Its popularity is also clearly visible on delivery apps. In the first week of this month, the number of Dubai Chewy Cookie pickup orders placed through Baedal Minjok jumped 321% from a month earlier. The number of searches for Dubai Chewy Cookie in December last year was 25 times higher than two months before.
As the Dubai Chewy Cookie craze reaches fever pitch, more and more ordinary restaurants, not just dessert shops or cafés, are adding it to their menus. A post on January 7 in the small-business owners’ community Apeunikka Sajangida, titled “The local monkfish stew place is selling Dubai Chewy Cookie,” is a prime example. There have been multiple reports that sushi restaurants, soup-and-rice eateries, eel restaurants, cold-noodle shops, and many other types of establishments are now selling the dessert.
Looking at the types of businesses offering Dubai Chewy Cookie, many either sell it directly through shop-in-shop arrangements or use it as a kind of “loss leader” to drive search traffic. In a sluggish economy where consumer sentiment is depressed, the Dubai Chewy Cookie boom can be seen as a welcome lifeline for self-employed business owners.

There are also growing concerns. According to Yonhap News Agency, some self-employed business owners say that supplies of Dubai Chewy Cookie ingredients such as pistachio are unstable and ingredient costs have surged, raising doubts over how long the dessert’s popularity can last. Many also argue that price hikes are inevitable due to rising raw material costs and unstable ingredient supplies, as well as the higher won–dollar exchange rate.
One shop owner who sells Dubai Chewy Cookie lamented, “Pistachio prices have risen the most—what used to cost 45,000 won per kilogram is now 100,000 won, more than double.” On top of that, factors such as higher raw material prices and the rising won–dollar exchange rate (a weaker won) have pushed up the retail price of pistachios that consumers pay.
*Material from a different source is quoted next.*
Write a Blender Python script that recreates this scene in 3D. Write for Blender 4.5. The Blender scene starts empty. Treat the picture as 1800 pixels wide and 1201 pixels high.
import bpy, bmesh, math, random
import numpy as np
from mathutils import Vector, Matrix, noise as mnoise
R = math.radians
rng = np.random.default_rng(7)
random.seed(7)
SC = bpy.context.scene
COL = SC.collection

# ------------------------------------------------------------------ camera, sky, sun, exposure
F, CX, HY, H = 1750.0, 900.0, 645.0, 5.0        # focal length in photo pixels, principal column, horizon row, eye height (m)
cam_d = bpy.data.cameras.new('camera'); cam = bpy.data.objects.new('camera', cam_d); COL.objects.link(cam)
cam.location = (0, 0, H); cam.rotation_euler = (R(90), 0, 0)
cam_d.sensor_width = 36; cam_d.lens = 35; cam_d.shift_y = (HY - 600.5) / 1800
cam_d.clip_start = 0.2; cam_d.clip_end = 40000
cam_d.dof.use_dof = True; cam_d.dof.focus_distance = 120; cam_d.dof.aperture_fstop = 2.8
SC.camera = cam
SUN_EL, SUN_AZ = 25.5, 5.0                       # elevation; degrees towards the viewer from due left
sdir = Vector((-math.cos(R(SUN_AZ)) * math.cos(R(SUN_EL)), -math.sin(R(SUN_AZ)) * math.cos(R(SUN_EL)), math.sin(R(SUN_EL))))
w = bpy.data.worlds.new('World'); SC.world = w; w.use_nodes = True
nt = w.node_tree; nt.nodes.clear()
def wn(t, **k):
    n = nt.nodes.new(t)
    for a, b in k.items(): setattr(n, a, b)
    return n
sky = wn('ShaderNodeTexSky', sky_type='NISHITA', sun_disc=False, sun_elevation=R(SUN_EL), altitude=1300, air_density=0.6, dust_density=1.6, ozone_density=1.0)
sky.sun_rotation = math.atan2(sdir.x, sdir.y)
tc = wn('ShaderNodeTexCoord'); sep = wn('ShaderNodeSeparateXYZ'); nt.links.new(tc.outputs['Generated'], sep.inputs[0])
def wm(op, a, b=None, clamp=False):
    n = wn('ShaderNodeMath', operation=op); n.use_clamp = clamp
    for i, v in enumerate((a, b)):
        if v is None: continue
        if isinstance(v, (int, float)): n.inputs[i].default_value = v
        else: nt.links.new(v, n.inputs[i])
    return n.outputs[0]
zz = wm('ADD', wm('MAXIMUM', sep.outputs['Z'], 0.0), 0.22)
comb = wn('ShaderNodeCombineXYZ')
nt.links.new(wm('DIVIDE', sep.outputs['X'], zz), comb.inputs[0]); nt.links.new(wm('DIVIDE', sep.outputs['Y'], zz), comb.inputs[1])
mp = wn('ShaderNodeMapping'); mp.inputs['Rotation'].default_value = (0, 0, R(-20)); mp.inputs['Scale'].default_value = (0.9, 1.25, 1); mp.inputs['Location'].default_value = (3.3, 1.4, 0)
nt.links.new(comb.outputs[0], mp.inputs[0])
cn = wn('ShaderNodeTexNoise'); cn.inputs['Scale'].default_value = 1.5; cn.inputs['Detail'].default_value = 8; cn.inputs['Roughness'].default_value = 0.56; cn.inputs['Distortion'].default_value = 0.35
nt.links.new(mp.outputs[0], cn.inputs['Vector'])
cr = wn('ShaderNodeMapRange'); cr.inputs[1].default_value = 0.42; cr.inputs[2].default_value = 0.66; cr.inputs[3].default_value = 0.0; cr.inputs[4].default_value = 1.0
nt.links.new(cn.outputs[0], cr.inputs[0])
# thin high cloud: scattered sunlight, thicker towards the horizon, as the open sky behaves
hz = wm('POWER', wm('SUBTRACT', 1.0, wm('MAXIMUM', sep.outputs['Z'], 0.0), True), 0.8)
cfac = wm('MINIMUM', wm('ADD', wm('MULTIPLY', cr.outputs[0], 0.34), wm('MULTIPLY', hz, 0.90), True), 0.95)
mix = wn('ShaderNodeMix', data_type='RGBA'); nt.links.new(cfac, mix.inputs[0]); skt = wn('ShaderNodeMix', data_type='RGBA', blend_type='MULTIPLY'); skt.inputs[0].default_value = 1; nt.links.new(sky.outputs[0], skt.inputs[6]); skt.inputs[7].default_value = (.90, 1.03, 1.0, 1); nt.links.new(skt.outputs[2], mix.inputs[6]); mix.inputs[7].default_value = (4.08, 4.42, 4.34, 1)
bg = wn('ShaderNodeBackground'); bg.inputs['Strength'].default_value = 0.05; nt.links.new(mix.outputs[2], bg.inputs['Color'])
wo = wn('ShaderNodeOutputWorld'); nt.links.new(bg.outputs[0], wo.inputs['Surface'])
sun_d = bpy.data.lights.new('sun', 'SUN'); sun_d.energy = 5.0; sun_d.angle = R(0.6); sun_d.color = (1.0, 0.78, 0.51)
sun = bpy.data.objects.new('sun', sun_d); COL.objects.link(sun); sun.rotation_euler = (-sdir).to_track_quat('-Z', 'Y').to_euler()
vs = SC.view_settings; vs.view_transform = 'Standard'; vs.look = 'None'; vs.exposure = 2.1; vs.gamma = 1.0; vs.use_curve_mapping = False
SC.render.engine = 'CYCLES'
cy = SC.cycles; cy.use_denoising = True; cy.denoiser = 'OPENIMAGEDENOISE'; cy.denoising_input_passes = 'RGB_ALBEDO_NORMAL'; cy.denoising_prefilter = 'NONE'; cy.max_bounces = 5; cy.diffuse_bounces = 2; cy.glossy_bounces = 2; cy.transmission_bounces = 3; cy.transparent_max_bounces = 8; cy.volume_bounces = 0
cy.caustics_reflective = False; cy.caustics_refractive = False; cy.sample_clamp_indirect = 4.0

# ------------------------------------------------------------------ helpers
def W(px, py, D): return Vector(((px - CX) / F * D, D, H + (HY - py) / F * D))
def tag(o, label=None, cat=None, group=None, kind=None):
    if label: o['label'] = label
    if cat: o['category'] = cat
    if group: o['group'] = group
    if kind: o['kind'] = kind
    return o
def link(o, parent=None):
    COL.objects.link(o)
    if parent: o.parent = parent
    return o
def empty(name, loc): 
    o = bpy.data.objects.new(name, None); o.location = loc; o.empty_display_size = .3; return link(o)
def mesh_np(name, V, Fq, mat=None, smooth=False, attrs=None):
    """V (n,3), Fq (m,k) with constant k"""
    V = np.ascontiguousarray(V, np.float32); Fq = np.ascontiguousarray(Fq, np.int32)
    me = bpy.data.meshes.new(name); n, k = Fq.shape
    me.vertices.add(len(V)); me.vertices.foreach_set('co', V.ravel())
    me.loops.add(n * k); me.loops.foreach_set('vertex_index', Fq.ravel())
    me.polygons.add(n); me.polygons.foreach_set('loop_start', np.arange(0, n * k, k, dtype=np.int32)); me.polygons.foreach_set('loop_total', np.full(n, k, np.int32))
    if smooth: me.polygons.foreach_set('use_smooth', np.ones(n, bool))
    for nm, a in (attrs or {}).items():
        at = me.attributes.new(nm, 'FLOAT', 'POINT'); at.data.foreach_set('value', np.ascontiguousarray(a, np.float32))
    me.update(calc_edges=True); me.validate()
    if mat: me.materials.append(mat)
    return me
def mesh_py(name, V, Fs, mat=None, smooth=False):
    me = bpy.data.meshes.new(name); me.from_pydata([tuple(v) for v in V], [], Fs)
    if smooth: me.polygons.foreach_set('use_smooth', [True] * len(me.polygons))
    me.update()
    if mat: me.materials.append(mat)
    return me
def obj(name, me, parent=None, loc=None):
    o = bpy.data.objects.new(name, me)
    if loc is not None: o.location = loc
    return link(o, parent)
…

In fact, one major discount chain has raised its pistachio prices by 20% since the beginning of this year. At that retailer, the consumer price for 400 grams of shelled pistachios climbed from about 18,000 won in 2024 to 20,000 won last year, and has risen further to 24,000 won this year. The current international price of U.S. pistachios (shelled kernels) is about 12 dollars per pound, roughly 1.5 times the level of a year ago, when it hovered around 8 dollars.